The testimonials were equal parts earnest and joking. David Letterman recounted the time he told Mr. Murray of his young son’s forthcoming christening. An hour later, a package appeared from Mr. Murray: It was a handmade Irish christening gown.
The actress Emma Stone recalled a glum week she had while working on a film with Mr. Murray. To cheer her up, Mr. Murray delivered gifts each day, including the umbrella hat the actress wore onstage during her tribute.
Other speakers were equally playful. “You and I were as close as two people can be, considering one of them is you,” Steve Martin said in a video tribute.
“Bill Murray could shove you over the side of the Hoover Dam, and you’d be like, ‘Hey, Bill Murray!’” said Jimmy Kimmel, who helped open the show.
Clips of Mr. Murray’s “Saturday Night Live” and film appearances highlighted his eccentric charm and knack for improvisation. As the writer Roy Blount Jr. said during the program: “A script is a chance to say something else.”
Even clips of Mr. Murray as himself revealed just how protean he could be in real life. The actor Bill Hader scored big laughs with photos of Mr. Murray joining a recreational kickball game and crashing a wedding portrait.
At the end, Mr. Murray went onstage to accept the award in what he described as a “Chicago Cub blue” bowtie. He spoke of the awe he felt this weekend in the capital, seeing the Washington Monument from the White House and dining with Justice Sonia Sotomayor of the Supreme Court.
And in an emotional salute to his older brother Brian Doyle-Murray, who was on hand, he thanked him for his trust when the younger actor was an unknown kid — “Little Murray” — at Second City, the improv troupe in Chicago, near where the two grew up in Wilmette, Ill.

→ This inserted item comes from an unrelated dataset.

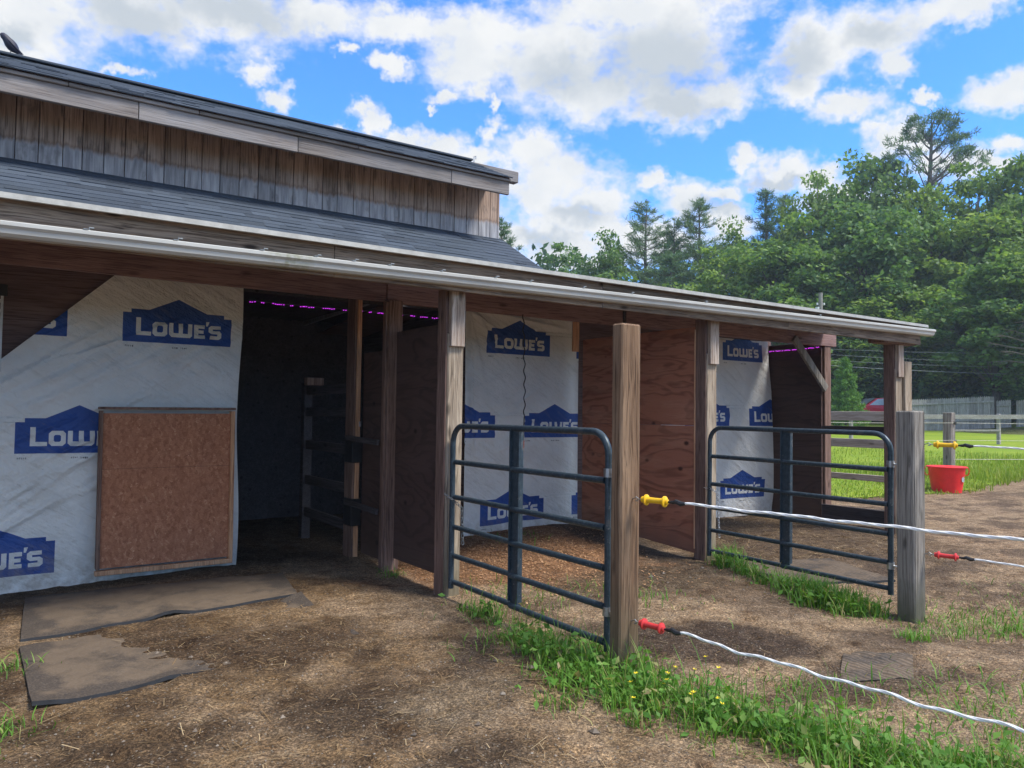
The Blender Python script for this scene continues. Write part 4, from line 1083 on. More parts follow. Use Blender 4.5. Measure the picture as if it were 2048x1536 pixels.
# rail fence in front of the pickets
rf = empty("rail_fence", (33.0, 14.2, float(gbase(33, 14.2))), "weathered single rail fence crossing the lawn before the picket fence", "fence")
A_ = Vector((24.6, 19.6)); B_ = Vector((40.5, 8.9)); dd = (B_ - A_).normalized()
def rz_(p): return float(gbase(p.x, p.y)) - float(gbase(33, 14.2))
s = 0; Ltot = (B_ - A_).length; prev = None; ps = []
while s <= Ltot + .1:
    p = A_ + dd * s; ps.append(p); s += 1.92
for i, p in enumerate(ps):
    q = p - Vector((33.0, 14.2)); zb = rz_(p)
    MB().box(q.x - .06, q.x + .06, q.y - .06, q.y + .06, zb - .2, zb + 1.20, 0, .01).build("rail_post", M_greyrail if i % 3 else M_rail, rf)
for i in range(0, len(ps) - 1):
    a, b2 = ps[i], ps[i + 1]; qa = a - Vector((33, 14.2)); qb = b2 - Vector((33, 14.2))
    off = Vector((dd.y, -dd.x)) * .085
    MB().beam((qa.x + off.x, qa.y + off.y, rz_(a) + 1.08), (qb.x + off.x, qb.y + off.y, rz_(b2) + 1.08 + random.uniform(-.015, .015)), .05, .17).build("rail", M_greyrail, rf)
    if i % 2 == 0 and i > 3:
        MB().beam((qa.x + off.x, qa.y + off.y, rz_(a) + .55), (qb.x + off.x, qb.y + off.y, rz_(b2) + .55), .05, .07).build("rail", M_greyrail, rf)

def picket_fence(a, b2, h, label, gap=None):
    a = Vector(a); b2 = Vector(b2); d_ = (b2 - a); L = d_.length; d_.normalize()
    z0 = float(gbase(a.x, a.y)); root = empty("picket_fence", (a.x, a.y, z0), label, "fence", "grey picket fences beyond the lawn")
    m = MB(); s = 0
    while s < L:
        w = .115; p = a + d_ * s; zb = float(gbase(p.x, p.y)) - z0; hh = h + random.uniform(-.02, .02)
        q0 = d_ * s; q1 = d_ * (s + w - .014); nn = Vector((d_.y, -d_.x)) * .018
        pr = []
        for off in (Vector((0, 0)), nn):
            pr += [(q0.x + off.x, q0.y + off.y, zb + .03), (q1.x + off.x, q1.y + off.y, zb + .03), (q1.x + off.x, q1.y + off.y, zb + hh - .09), ((q0.x + q1.x) / 2 + off.x, (q0.y + q1.y) / 2 + off.y, zb + hh), (q0.x + off.x, q0.y + off.y, zb + hh - .09)]
        m.add(pr, [(0, 1, 2, 3, 4)[::-1], (5, 6, 7, 8, 9), (0, 5, 6, 1)[::-1], (1, 6, 7, 2)[::-1], (2, 7, 8, 3)[::-1], (3, 8, 9, 4)[::-1], (4, 9, 5, 0)[::-1]])
        s += w
    m.build("pickets", M_picket, root)
    for zr in (h - .32, h * .28):
        o_ = Vector((d_.y, -d_.x)) * .05
        zb = float(gbase(b2.x, b2.y)) - z0
        MB().beam((o_.x, o_.y, zr), (d_.x * L + o_.x, d_.y * L + o_.y, zr + zb), .05, .09).build("rail", M_picket, root)
    return root
picket_fence((41.5, 22.6), (45.25, 20.05), 1.80, "tall grey picket fence panel right of the stall corner post")
picket_fence((45.4, 19.95), (46.0, 19.55), 1.55, "short low piece of grey picket fence beside the gap")
picket_fence((46.3, 19.35), (52.5, 15.1), 1.52, "low grey picket fence right of the gap, running out of view")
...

“The only reason I’m here is because of the guts of my brother Brian,” he said. “He’s been waiting a long time to hear that.”
The annual Mark Twain Prize was first given to Richard Pryor in 1998 and is meant to celebrate comedians who mix social commentary with traditional genres of comedy. The ceremony will be broadcast on PBS on Friday night.
“As soon as I stop speaking, the pledge drive begins,” Mr. Murray said.